L'histoire :
Une ville européenne, sans doute Paris. L’auteur est assis à une terrasse de café avec le dessinateur, tous les deux échangeant sur la situation passée de Reza, quelques années auparavant et la possibilité de l’aider à réaliser un album témoignage. Celui-ci, né en 1980, est en effet un immigré afghan, ayant transité par l’Iran pour se réfugier à Paris, pourchassé parce que faisant partie de la communauté Hazara, minoritaire. Le 5 mars 2010, il est convoqué à l’Office français de protection des réfugiés et apatrides, afin d’être interrogé sur son parcours. C’est par le biais de cette convocation et interrogatoire, que le scénariste déroule le fil de l’histoire de son ami et impose un rythme à son histoire. Car la question posée principale est : « Monsieur, d’après votre carte de séjour iranienne et votre carte d’identité afghane, vous êtes né à Bâmiyân, en Afghanistan. Alors pourquoi déclarez-vous être né à Mashhad, en Iran ? »

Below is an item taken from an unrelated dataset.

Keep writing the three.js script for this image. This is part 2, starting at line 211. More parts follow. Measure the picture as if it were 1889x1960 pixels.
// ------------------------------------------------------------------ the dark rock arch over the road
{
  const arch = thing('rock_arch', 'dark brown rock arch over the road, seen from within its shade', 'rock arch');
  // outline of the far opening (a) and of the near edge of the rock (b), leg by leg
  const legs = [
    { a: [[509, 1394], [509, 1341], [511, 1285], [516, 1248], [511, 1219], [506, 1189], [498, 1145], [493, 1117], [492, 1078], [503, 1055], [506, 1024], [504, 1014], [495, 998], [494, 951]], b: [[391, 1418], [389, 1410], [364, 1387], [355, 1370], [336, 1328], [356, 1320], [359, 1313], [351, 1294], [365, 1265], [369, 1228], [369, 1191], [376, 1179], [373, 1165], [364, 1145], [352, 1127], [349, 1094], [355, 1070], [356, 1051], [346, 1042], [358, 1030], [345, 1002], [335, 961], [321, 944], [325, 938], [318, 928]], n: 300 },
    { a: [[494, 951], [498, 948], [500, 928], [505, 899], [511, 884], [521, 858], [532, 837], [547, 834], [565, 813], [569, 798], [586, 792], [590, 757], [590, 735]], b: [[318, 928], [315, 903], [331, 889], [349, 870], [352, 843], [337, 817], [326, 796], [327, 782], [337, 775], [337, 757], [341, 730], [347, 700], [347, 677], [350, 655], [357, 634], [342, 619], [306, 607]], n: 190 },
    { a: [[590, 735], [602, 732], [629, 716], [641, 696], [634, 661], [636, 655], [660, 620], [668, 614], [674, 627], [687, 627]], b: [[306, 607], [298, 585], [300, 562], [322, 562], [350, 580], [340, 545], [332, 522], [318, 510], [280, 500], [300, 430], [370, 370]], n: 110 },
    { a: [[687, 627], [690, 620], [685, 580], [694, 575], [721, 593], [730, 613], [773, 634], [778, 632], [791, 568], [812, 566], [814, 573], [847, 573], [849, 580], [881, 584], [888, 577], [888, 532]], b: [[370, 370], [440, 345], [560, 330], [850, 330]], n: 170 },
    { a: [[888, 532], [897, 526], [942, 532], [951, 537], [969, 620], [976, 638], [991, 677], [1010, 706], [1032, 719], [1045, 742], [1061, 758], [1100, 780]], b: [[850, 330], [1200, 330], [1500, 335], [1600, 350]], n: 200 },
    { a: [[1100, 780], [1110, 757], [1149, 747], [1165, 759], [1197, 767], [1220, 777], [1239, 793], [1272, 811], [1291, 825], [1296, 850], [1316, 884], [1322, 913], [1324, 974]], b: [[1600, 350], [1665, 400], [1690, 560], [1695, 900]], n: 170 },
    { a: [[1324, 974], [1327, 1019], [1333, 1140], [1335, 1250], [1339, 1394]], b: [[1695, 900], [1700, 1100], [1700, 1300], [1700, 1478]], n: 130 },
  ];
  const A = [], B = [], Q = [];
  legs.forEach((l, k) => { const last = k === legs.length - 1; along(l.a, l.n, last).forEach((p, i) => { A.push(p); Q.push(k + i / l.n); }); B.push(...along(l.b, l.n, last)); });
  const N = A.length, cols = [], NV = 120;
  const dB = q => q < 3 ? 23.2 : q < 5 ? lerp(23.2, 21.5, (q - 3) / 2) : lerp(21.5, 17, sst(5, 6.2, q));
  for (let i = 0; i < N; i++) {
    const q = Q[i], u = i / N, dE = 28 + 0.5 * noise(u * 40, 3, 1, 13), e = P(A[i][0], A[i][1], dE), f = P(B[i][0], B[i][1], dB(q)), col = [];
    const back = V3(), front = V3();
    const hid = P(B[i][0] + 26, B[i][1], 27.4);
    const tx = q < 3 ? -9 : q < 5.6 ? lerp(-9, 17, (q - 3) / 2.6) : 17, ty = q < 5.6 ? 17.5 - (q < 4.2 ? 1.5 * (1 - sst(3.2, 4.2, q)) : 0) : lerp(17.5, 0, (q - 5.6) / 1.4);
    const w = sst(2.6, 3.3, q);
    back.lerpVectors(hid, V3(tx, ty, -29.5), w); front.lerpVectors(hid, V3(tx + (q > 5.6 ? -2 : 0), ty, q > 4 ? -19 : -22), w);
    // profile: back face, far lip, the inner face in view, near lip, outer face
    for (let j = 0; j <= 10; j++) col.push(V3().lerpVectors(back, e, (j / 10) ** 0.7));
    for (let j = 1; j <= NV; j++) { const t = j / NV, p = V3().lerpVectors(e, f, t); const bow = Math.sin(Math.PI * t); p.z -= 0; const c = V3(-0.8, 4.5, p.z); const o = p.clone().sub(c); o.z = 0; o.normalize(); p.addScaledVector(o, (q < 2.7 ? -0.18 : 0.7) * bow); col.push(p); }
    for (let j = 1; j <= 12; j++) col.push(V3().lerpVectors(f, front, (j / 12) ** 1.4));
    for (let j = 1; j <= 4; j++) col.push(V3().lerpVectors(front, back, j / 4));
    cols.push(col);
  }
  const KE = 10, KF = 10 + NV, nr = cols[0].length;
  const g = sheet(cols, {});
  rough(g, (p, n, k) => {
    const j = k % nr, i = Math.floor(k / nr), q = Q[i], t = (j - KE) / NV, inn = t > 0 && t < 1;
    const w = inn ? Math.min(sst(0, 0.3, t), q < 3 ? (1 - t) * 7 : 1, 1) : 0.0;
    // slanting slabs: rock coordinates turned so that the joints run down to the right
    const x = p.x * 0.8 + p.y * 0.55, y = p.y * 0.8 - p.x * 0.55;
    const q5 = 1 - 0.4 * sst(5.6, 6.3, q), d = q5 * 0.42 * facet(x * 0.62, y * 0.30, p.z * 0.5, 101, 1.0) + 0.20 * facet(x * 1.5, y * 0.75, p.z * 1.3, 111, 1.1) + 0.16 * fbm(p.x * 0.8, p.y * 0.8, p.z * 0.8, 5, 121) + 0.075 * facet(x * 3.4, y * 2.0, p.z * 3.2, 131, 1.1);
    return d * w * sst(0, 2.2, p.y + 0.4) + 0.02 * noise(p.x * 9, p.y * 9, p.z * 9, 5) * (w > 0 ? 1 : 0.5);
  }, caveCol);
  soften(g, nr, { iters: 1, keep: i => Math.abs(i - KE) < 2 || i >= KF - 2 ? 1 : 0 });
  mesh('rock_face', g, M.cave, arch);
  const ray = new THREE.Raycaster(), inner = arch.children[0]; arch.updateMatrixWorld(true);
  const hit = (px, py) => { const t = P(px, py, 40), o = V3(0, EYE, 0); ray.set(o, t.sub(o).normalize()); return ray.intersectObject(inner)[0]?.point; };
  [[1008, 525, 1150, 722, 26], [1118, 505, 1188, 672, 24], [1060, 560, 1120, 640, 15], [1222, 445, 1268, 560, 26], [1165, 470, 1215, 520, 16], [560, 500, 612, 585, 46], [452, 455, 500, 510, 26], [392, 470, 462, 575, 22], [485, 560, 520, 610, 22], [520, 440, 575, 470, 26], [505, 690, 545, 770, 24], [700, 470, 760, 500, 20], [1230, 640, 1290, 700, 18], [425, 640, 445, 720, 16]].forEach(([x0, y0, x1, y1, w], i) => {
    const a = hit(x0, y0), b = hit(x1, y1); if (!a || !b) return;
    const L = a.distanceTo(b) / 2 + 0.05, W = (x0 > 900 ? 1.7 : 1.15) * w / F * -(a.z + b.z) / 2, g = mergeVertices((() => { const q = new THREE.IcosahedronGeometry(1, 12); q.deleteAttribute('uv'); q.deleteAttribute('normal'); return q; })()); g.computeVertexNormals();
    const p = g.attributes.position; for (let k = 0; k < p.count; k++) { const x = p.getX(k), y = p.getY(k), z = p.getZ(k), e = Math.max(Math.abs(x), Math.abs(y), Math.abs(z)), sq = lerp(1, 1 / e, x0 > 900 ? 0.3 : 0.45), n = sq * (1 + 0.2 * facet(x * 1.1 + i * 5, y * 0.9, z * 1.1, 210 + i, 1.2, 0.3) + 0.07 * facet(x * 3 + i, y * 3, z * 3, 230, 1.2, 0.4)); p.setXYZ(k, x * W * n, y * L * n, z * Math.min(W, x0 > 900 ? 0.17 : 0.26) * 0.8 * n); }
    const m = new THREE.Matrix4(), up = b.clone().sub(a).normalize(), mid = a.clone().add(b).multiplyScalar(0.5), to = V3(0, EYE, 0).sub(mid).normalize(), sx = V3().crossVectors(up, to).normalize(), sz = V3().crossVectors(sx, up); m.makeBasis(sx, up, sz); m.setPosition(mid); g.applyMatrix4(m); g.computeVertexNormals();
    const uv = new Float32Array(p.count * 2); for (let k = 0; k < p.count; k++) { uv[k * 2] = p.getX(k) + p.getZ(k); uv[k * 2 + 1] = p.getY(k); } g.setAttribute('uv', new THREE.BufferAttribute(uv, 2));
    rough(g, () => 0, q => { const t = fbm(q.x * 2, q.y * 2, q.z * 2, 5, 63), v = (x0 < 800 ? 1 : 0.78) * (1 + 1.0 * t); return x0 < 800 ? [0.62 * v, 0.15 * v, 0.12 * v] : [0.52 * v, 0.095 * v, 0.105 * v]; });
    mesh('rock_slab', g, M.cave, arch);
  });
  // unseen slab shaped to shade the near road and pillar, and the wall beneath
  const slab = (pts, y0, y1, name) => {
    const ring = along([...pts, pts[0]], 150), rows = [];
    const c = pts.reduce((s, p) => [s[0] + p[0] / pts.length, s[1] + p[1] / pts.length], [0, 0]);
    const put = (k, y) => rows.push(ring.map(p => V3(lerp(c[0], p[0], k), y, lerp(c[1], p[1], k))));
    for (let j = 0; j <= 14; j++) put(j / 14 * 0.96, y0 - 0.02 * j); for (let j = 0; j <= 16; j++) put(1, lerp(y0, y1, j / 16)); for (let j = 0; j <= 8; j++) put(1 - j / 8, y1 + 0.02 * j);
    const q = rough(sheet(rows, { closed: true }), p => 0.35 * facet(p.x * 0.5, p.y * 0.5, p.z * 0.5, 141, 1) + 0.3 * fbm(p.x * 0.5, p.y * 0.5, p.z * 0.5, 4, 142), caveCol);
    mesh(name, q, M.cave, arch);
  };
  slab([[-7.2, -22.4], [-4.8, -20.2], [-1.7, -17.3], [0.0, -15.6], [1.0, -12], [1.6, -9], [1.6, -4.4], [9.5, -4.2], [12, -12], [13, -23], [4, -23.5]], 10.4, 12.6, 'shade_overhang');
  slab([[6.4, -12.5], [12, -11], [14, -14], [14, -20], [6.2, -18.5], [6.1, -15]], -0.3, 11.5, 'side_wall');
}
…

Ce qu'on en pense sur la planète BD :
C'est tout d'abord la couverture qui attire le regard. Un vert profond et des calligraphies de type persan évoquant Les mille et une nuits. Yann Damezin, illustrateur et auteur issu d'Emil Cohl à Lyon, a été remarqué avec le magnifique Majnoun et Leïli - Chants d'outre-tombe, paru en 2022 à la Boîte à Bulle, où il revisitait un conte oriental avec un style ciselé. Passionné entre autres de miniatures persanes, il s'attelle ici à nous immerger dans l'univers de l’auteur, en utilisant un graphisme en 2D, fait de calligraphies et de traits superbement colorés, tout en rondeurs et déformations. Il se met d'ailleurs en scène, au départ et à certains moment, pour mieux jouer à l'ingénu, posant des questions à son interlocuteur. Cette mise en abîme est ingénieuse, en ce qu'elle permet à tout un chacun de mieux comprendre la vie parfois si différente de Reza et de sa famille, musulmans parmi d’autres musulmans. Au-delà de la prouesse graphique absolument remarquable, nous plongeant dans la richesse de cette culture Hazara, on se prend à se réconforter d'être né en France, à mille lieux des difficultés vécues par ces populations brimées, étouffées, harcelées, tiraillés entre groupes religieux antagonistes et enjeux de pouvoirs. Nous ouvrant les yeux sur beaucoup de points complexes de ces conflits passés qui ont entaché les années 90 en Afghanistan et en Iran, Hazara blues se pose comme un brillant documentaire autobiographique, dont la sincérité, le recul et la poésie nous touchent de plein fouet. La fin, porteuse d'un certain espoir, émeut, mais laisse cela dit sceptique sur notre capacité d'humains à vivre ensemble. Un blues majeur faisant office de conte, à recommander dés l’entrée en collège.